Moving the tank into the fishroom 3

Almost in...

Moving the tank through the threshold 4

As soon as it was all the way in, the PVC pipes were removed and 1" compression foam was slipped in under the tank. It took eight people, four in front and four in back, to lift the tank and hold it up:

Placing foam under the tank

After that, the foam was straightened and adjusted from the front:

Placing foam under the tank 2

Ta-daaa - it's done! All together is was an hour and a half job. Not bad...

Full tank shot

Here it is from inside the fish room.

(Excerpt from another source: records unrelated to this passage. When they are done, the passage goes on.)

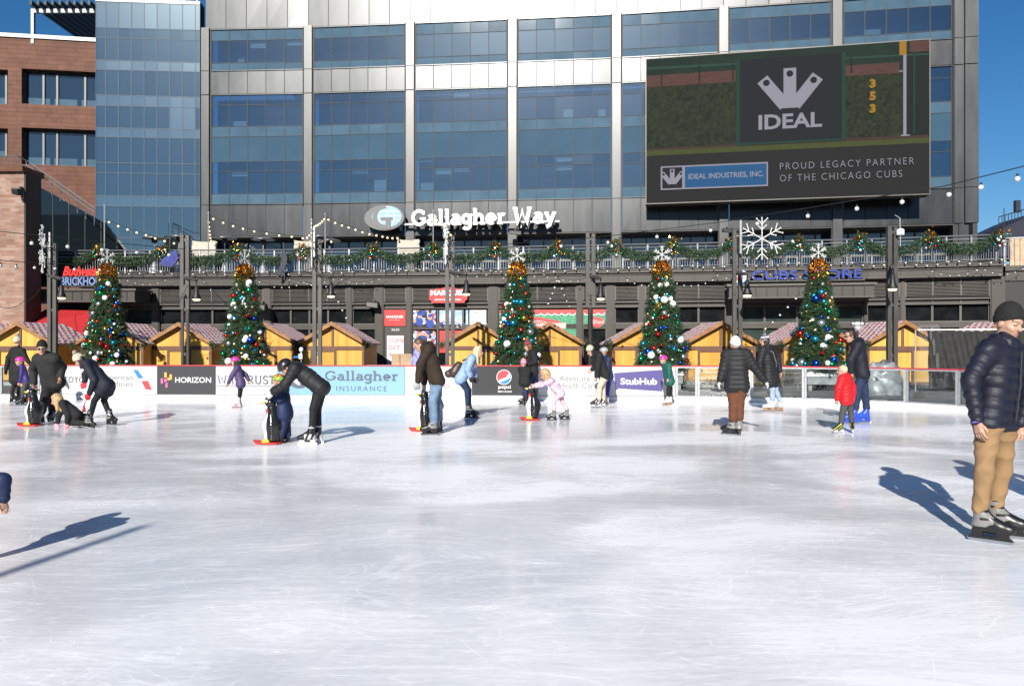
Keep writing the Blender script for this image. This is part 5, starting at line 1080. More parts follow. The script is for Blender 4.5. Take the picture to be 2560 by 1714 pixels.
for px, py, lb in mast:
    d = 40; t = thing('light_mast', P(px, 676, d), 'thin grey mast for string lights '+lb, 'mast', 'thin masts on the terrace'); mb = MB(); mb.tube([P(px, 676, d), P(px, py, d)], .03, 6); mb.build('pole', 'galv', t); mb = MB(); mb.ball(P(px, py, d), .06, 6); mb.build('cap', 'galv', t)
sl_ = [((261, 545), (365, 583), (470, 610)), ((521, 537), (620, 570), (745, 588), (840, 600)), ((521, 545), (526, 590), (535, 615)), ((813, 540), (880, 566), (950, 585), (1000, 590)), ((813, 540), (790, 560), (765, 592)), ((1083, 535), (1110, 560), (1135, 590))]
ll = ['over the dark stair glass', 'across the lower office panels right of the tower', 'dropping straight beside the tower edge', 'passing under the oval globe emblem', 'dropping left from the second canvas cover', 'dropping right of the mast by the white letters']
for s_, lb in zip(sl_, ll): string([P(*q, 40.2) for q in s_], 6+3*(len(s_)-2), .055, 'string of small warm bulbs '+lb, True, .04, .01, .06, group='warm bulb strings on the terrace')
xs = list(range(140, 2501, 262))
tl_ = ['under the red script sign', 'above the second lamp post', 'left of the second snowflake', 'right of the dark furled flag', 'above the red stepped sign', 'above the middle christmas tree', 'right of the round shaft lamp post', 'left of the large snowflake', 'over the neon shop name', 'at the right end above the dark windows']
for i in range(len(xs)-1):
    f = [TP(x)+Vector((0, -.55, 5.42+.06*math.sin(x))) for x in (xs[i], xs[i]+131, xs[i]+262)]
    string(f, 10, .042, 'white bulb string along the railing foot '+tl_[i], False, .05, .009, .22, group='bulb strings along the railing foot')
    if i % 2 == 0:
        f = [TP(x)+Vector((0, -.8, 4.95)) for x in (xs[i]+60, xs[i]+190, xs[i]+300)]
        string(f, 12, .03, 'lower string of little bulbs before the fascia '+tl_[i], False, .05, .007, .3, group='little bulb strings in front of the fascia')
for i, (a, b_, lb) in enumerate((((1085, 668, 30), (1395, 668, 31), 'sagging in front of the red stepped sign'), ((1560, 690, 30), (1790, 690, 30), 'behind the top of the fourth christmas tree'), ((880, 655, 31), (1090, 650, 31), 'left of the post in front of the red sign'), ((640, 695, 31), (880, 690, 31), 'between the second tree and the next lamp post'))):
    string([P(*a), P((a[0]+b_[0])/2, a[1]+6, a[2]), P(*b_)], 13, .028, 'thin string of tiny bulbs '+lb, False, .05, .006, .25, group='thin strings of tiny bulbs')
for i, (a, b_) in enumerate((((1395, 690, 30), (1368, 760, 32)), ((1395, 690, 30), (1425, 768, 32)), ((2000, 730, 28), (1905, 825, 31)), ((500, 690, 30), (590, 780, 32)), ((820, 690, 30), (870, 800, 33)))):
    string([P(*a), P(*b_)], 5, .04, ['unlit bulb cable falling left above the stall roof', 'unlit bulb cable falling right above the stall roof', 'dark unlit bulb cable crossing the right canopy', 'dark unlit bulb cable left of the second christmas tree', 'dark unlit bulb cable right of the post beside the second tree'][i], False, .02, .008, .05, group='dark hanging bulb cables')

# ------------------------------------------------------------------ behind the boards: planting bed, fence, boxes
bed = [(-20, 31.0), (9, 30.4), (16, 29.0), (16, 31), (9, 32.0), (-20, 32.6)]
mb = MB()
for k in range(5200):
    x = rnd.uniform(-20, 15); y0 = np.interp(x, [-20, 9, 16], [31, 30.4, 29]); p = Vector((x, y0+rnd.uniform(0, 1.2), .02)); 
    if math.sin(x*1.9)+rnd.gauss(0, .6) < -.3: continue
    d_ = Vector((rnd.gauss(0, .6), rnd.gauss(0, .6), 1)); sprig(mb, p, d_, rnd.uniform(.15, .42), .012, 3, rnd.choice([0, 0, 1]))
tag(mb.build('dry_grass', [mat('straw', (.26, .19, .10), .8), mat('dull_green', (.10, .11, .04), .8)]), kind='stuff')
mb = MB(); mb.add([(x, y, .03) for x, y in bed], [tuple(range(6))]); tag(mb.build('planting_bed', mat('soil', (.10, .075, .055), .9, var=.4, vscale=4)), kind='structure')
mb = MB(); mb.box((-20, 30.75, 0), (9, 30.9, .14)); tag(mb.build('kerb', 'galv'), kind='structure')
mb = MB()  # scraped snow against the outside of the boards
nx = 90
for i in range(nx+1):
    x = 3.8+6.4*i/nx; yb = float(np.interp(x, [3.8, 5.2, 6.6, 7.9, 9.1, 10.0], [22.15, 22.0, 21.65, 21.2, 20.6, 19.9]))+.08
    for k in range(5): mb.v.append((x+.1*k, yb+.18*k*(1+.3*math.sin(i*.7)), max(.0, .14+.06*math.sin(i*1.3+k)+.04*math.sin(i*3.1)-.035*k)*(k < 4)))
for i in range(nx):
    for k in range(4): mb.f.append((i*5+k, (i+1)*5+k, (i+1)*5+k+1, i*5+k+1)); mb.m.append(0)
tag(mb.build('scraped_snow', mat('snow', (.78, .79, .8), .8, bump=.5), None, True), kind='stuff')
# black screened fence
d = 27.; t = thing('mesh_fence', P(2290, 822, d), 'chain link fence hung with a black wind screen at the right', 'fence')
p0, p1 = P(2294, 824, d), P(2640, 822, d-.8)
mb = MB(); n = 60; m_ = 10; fx0 = .085
for i in range(n+1):
    for j in range(m_+1):
        f = fx0*(1-.2*j/m_)+(1-fx0)*i/n; q = p0.lerp(p1, f); z = .12+(q.z-.14)*j/m_
        mb.v.append((q.x, q.y-.03+.05*math.sin(i*1.1+j*.6)+.03*math.sin(i*2.7-j), z-(.05*math.sin(i*.8)**2 if j == m_ else 0)))
for i in range(n):
    for j in range(m_): mb.f.append((i*(m_+1)+j, (i+1)*(m_+1)+j, (i+1)*(m_+1)+j+1, i*(m_+1)+j+1)); mb.m.append(0)
mb.build('wind_screen', mat('screen_cloth', (.017, .0165, .017), .7, var=.35, vscale=7), t, True)
mb = MB(); L_ = (p1-p0).length; Fz = Frame((p0.x, p0.y, 0), (p1.x-p0.x, p1.y-p0.y, 0))
for k in range(-14, 40):
    for s in (1, -1):
        u0 = k*.09; mb_pts = []
        for st_ in range(24):
            a_ = u0+s*st_*.08
            if 0 <= a_ <= .75: mb_pts.append(Fz.p(a_, .1+st_*.095, .02*s*.2))
        if len(mb_pts) > 1: mb.tube(mb_pts, .006, 3, caps=False)
mb.build('mesh', 'galv', t)
mb = MB(); mb.tube([p0, p1], .025); mb.build('top_rail', 'white_paint', t)
for f in (0, .33, .66, 1):
    q = p0.lerp(p1, f); mb = MB(); mb.tube([(q.x, q.y+.14, 0), (q.x, q.y+.14, q.z)], .028); mb.build('post', 'galv', t)
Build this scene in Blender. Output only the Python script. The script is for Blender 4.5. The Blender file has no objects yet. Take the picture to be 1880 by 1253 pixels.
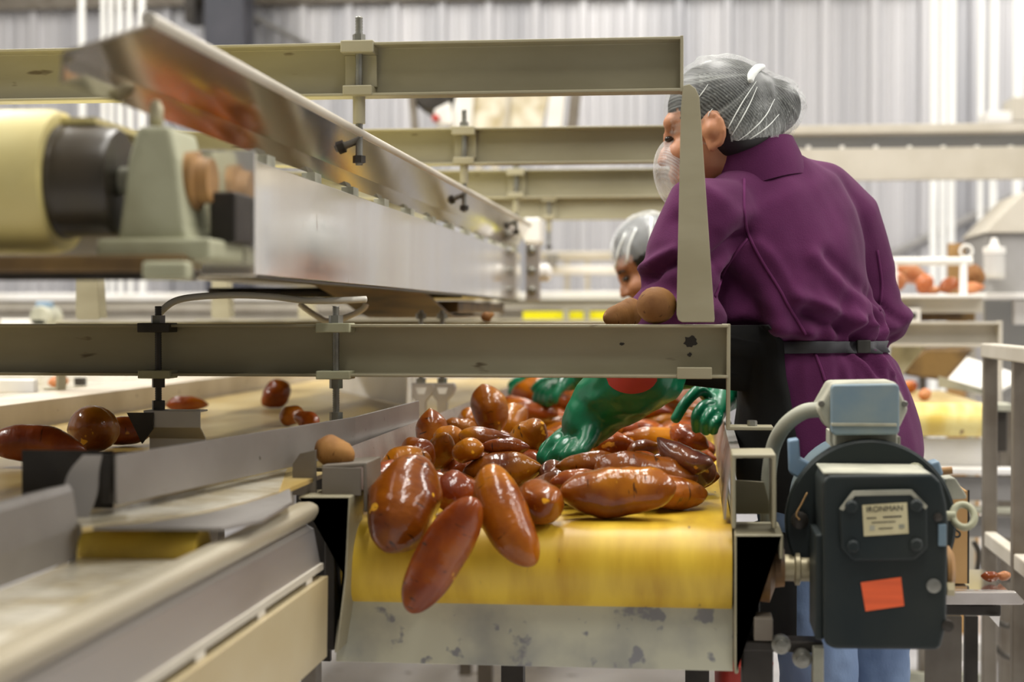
import bpy, bmesh, math, random
from mathutils import Vector, Matrix, Quaternion, noise
from mathutils.bvhtree import BVHTree
import numpy as np
random.seed(7)
SC = bpy.context.scene
COL = SC.collection
# ------------------------------------------------------------------ camera
EYE = 1.25
FPX = 3000.0
YAW = math.atan(340 / FPX)
PITCH = math.atan(46.5 / FPX)
cam_d = bpy.data.cameras.new('camera')
cam = bpy.data.objects.new('camera', cam_d)
COL.objects.link(cam)
cam_d.sensor_width = 36.0
cam_d.lens = FPX / 1880 * 36.0
cam.location = (0, 0, EYE)
CAMROT = Matrix.Rotation(YAW, 3, 'Z') @ Matrix.Rotation(math.pi / 2 - PITCH, 3, 'X')
cam.rotation_euler = CAMROT.to_euler()
cam_d.clip_start = 0.05
cam_d.clip_end = 100
cam_d.dof.use_dof = True
cam_d.dof.focus_distance = 2.86
cam_d.dof.aperture_fstop = 2.9
SC.camera = cam
CO = Vector((0, 0, EYE))
def ray(px, py):
    return CAMROT @ Vector(((px - 940) / FPX, (626.5 - py) / FPX, -1.0))
def P(px, py, Y):
    d = ray(px, py)
    return CO + d * (Y / d.y)
def Pz(px, py, z):
    d = ray(px, py)
    return CO + d * ((z - EYE) / d.z)
def Px(px, py, X):
    d = ray(px, py)
    return CO + d * (X / d.x)
# ------------------------------------------------------------------ materials
def _nodes(name):
    m = bpy.data.materials.new(name)
    m.use_nodes = True
    nt = m.node_tree
    return m, nt, nt.nodes['Principled BSDF'], nt.nodes, nt.links
def mat(name, c1, c2=None, scale=8.0, stretch=(1, 1, 1), rough=0.5, metal=0.0, coat=0.0, bump=0.0, bscale=60.0,
        spots=None, sscale=30.0, sth=0.68, rvar=0.0, sheen=0.0, coords='Object', detail=4.0, lo=0.38, hi=0.66, spec=0.5):
    m, nt, b, N, L = _nodes(name)
    b.inputs['Roughness'].default_value = rough
    b.inputs['Metallic'].default_value = metal
    b.inputs['Coat Weight'].default_value = coat
    b.inputs['Specular IOR Level'].default_value = spec
    b.inputs['Coat Roughness'].default_value = 0.12
    b.inputs['Sheen Weight'].default_value = sheen
    b.inputs['Base Color'].default_value = (*c1, 1)
    tc = N.new('ShaderNodeTexCoord')
    mp = N.new('ShaderNodeMapping')
    mp.inputs['Scale'].default_value = stretch
    L.new(tc.outputs[coords], mp.inputs['Vector'])
    out = None
    if c2 is not None:
        nz = N.new('ShaderNodeTexNoise')
        nz.inputs['Scale'].default_value = scale
        nz.inputs['Detail'].default_value = detail
        L.new(mp.outputs[0], nz.inputs['Vector'])
        mr = N.new('ShaderNodeMapRange')
        mr.inputs['From Min'].default_value = lo
        mr.inputs['From Max'].default_value = hi
        L.new(nz.outputs[0], mr.inputs['Value'])
        mx = N.new('ShaderNodeMix'); mx.data_type = 'RGBA'
        mx.inputs[6].default_value = (*c1, 1); mx.inputs[7].default_value = (*c2, 1)
        L.new(mr.outputs[0], mx.inputs[0])
        out = mx.outputs[2]
        if rvar:
            rr = N.new('ShaderNodeMapRange')
            rr.inputs['To Min'].default_value = rough
            rr.inputs['To Max'].default_value = rough + rvar
            L.new(mr.outputs[0], rr.inputs['Value'])
            L.new(rr.outputs[0], b.inputs['Roughness'])
    if spots is not None:
        n2 = N.new('ShaderNodeTexNoise')
        n2.inputs['Scale'].default_value = sscale
        n2.inputs['Detail'].default_value = 3.0
        L.new(mp.outputs[0], n2.inputs['Vector'])
        m2 = N.new('ShaderNodeMapRange')
        m2.inputs['From Min'].default_value = sth
        m2.inputs['From Max'].default_value = sth + 0.05
        L.new(n2.outputs[0], m2.inputs['Value'])
        mx2 = N.new('ShaderNodeMix'); mx2.data_type = 'RGBA'
        if out is not None: L.new(out, mx2.inputs[6])
        else: mx2.inputs[6].default_value = (*c1, 1)
        mx2.inputs[7].default_value = (*spots, 1)
        L.new(m2.outputs[0], mx2.inputs[0])
        out = mx2.outputs[2]
    if out is not None:
        L.new(out, b.inputs['Base Color'])
    if bump:
        n3 = N.new('ShaderNodeTexNoise')
        n3.inputs['Scale'].default_value = bscale
        n3.inputs['Detail'].default_value = 3.0
        L.new(mp.outputs[0], n3.inputs['Vector'])
        bp = N.new('ShaderNodeBump')
        bp.inputs['Strength'].default_value = bump
        bp.inputs['Distance'].default_value = 0.002
        L.new(n3.outputs[0], bp.inputs['Height'])
        L.new(bp.outputs[0], b.inputs['Normal'])
    return m
def potato_mat(name, base, dark, light, coat, rough, spotc, hue_lo=0.7):
    m, nt, b, N, L = _nodes(name)
    b.inputs['Roughness'].default_value = rough
    b.inputs['Coat Weight'].default_value = coat
    b.inputs['Coat Roughness'].default_value = 0.07
    b.inputs['Specular IOR Level'].default_value = 0.10
    tc = N.new('ShaderNodeTexCoord'); oi = N.new('ShaderNodeObjectInfo')
    ad = N.new('ShaderNodeVectorMath'); ad.operation = 'ADD'
    sc_ = N.new('ShaderNodeVectorMath'); sc_.operation = 'SCALE'; sc_.inputs['Scale'].default_value = 9.0
    cb = N.new('ShaderNodeCombineXYZ')
    for k in range(3): L.new(oi.outputs['Random'], cb.inputs[k])
    L.new(cb.outputs[0], sc_.inputs[0])
    L.new(tc.outputs['Object'], ad.inputs[0]); L.new(sc_.outputs[0], ad.inputs[1])
    def nz(scale, detail, st=(1, 1, 1)):
        mp = N.new('ShaderNodeMapping'); mp.inputs['Scale'].default_value = st
        L.new(ad.outputs[0], mp.inputs['Vector'])
        n = N.new('ShaderNodeTexNoise'); n.inputs['Scale'].default_value = scale; n.inputs['Detail'].default_value = detail
        L.new(mp.outputs[0], n.inputs['Vector']); return n.outputs[0]
    def rng(v, a, c, t0=0.0, t1=1.0):
        r = N.new('ShaderNodeMapRange'); r.inputs['From Min'].default_value = a; r.inputs['From Max'].default_value = c
        r.inputs['To Min'].default_value = t0; r.inputs['To Max'].default_value = t1
        L.new(v, r.inputs['Value']); return r.outputs[0]
    def mix(f, a, c):
        x = N.new('ShaderNodeMix'); x.data_type = 'RGBA'
        L.new(f, x.inputs[0])
        for i, v in ((6, a), (7, c)):
            if isinstance(v, tuple): x.inputs[i].default_value = (*v, 1)
            else: L.new(v, x.inputs[i])
        return x.outputs[2]
    c = mix(rng(nz(16, 5), 0.36, 0.66), base, dark)
    c = mix(rng(nz(9, 3), 0.5, 0.7), c, light)
    c = mix(rng(nz(30, 2), 0.705, 0.73), c, spotc)
    c = mix(rng(nz(26, 3, (4.5, 1, 1)), 0.66, 0.71, 0, 0.85), c, (0.035, 0.012, 0.004))
    hs = N.new('ShaderNodeHueSaturation')
    L.new(c, hs.inputs['Color']); L.new(rng(oi.outputs['Random'], 0, 1, hue_lo, 1.12), hs.inputs['Value'])
    L.new(hs.outputs[0], b.inputs['Base Color'])
    bp = N.new('ShaderNodeBump'); bp.inputs['Strength'].default_value = 0.55; bp.inputs['Distance'].default_value = 0.003
    L.new(nz(38, 5, (2.2, 1, 1)), bp.inputs['Height']); L.new(bp.outputs[0], b.inputs['Normal'])
    L.new(bp.outputs[0], b.inputs['Coat Normal'])
    return m
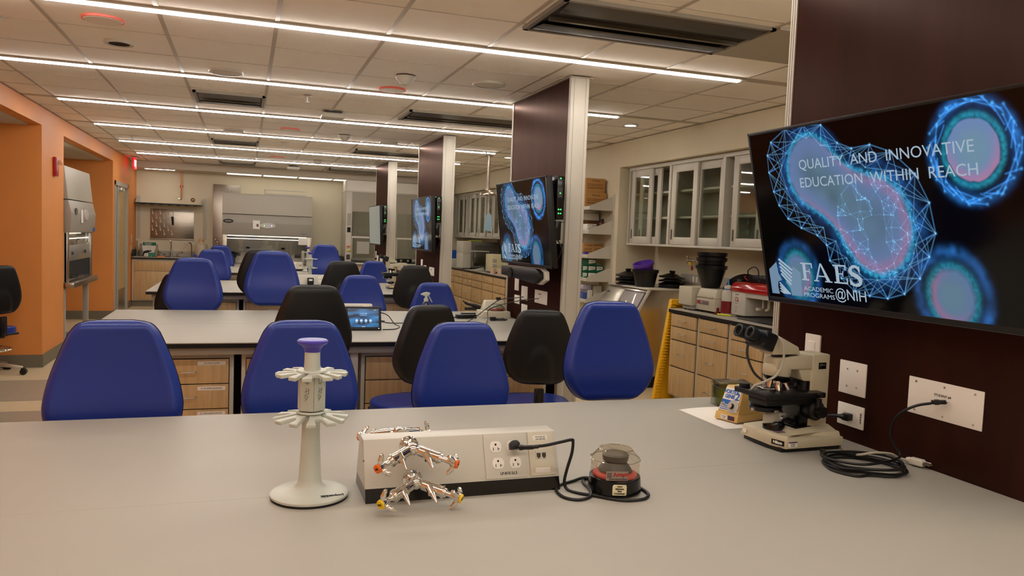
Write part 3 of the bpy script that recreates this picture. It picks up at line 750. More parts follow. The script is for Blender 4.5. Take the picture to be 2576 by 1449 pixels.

Notice that I immediately started to fill it with water:

Tank on stand

After a hard job well done - a little food and a "little" beer...

After the move 1

Well, and some Coke, too:

After the move 2

After the move 3

So, my sleepless nights spent worrying about every possible catastrophe are finally over. It didn't fall off the trailer. It didn't get smashed by a crow bar while removing the crate. It didn't fall off the lift we used to raise it up to stand height. None of those terrible things happened - and I owe that fact to the great group of guys (most of them from the Tampa Bay Reef Club - TBRC) that gathered and did all the back breaking work that was necessary to get that monster tank from the driveway to the stand.  




Joey Z says...
Awesome documentation. It's amazing how much "friends" can really help out, when needed! I've been under similar circumstances and I value their kindness and effort!! Good job, guys!!
GlassReef: Thanks! You're absolutely right, nothing is more important than friends.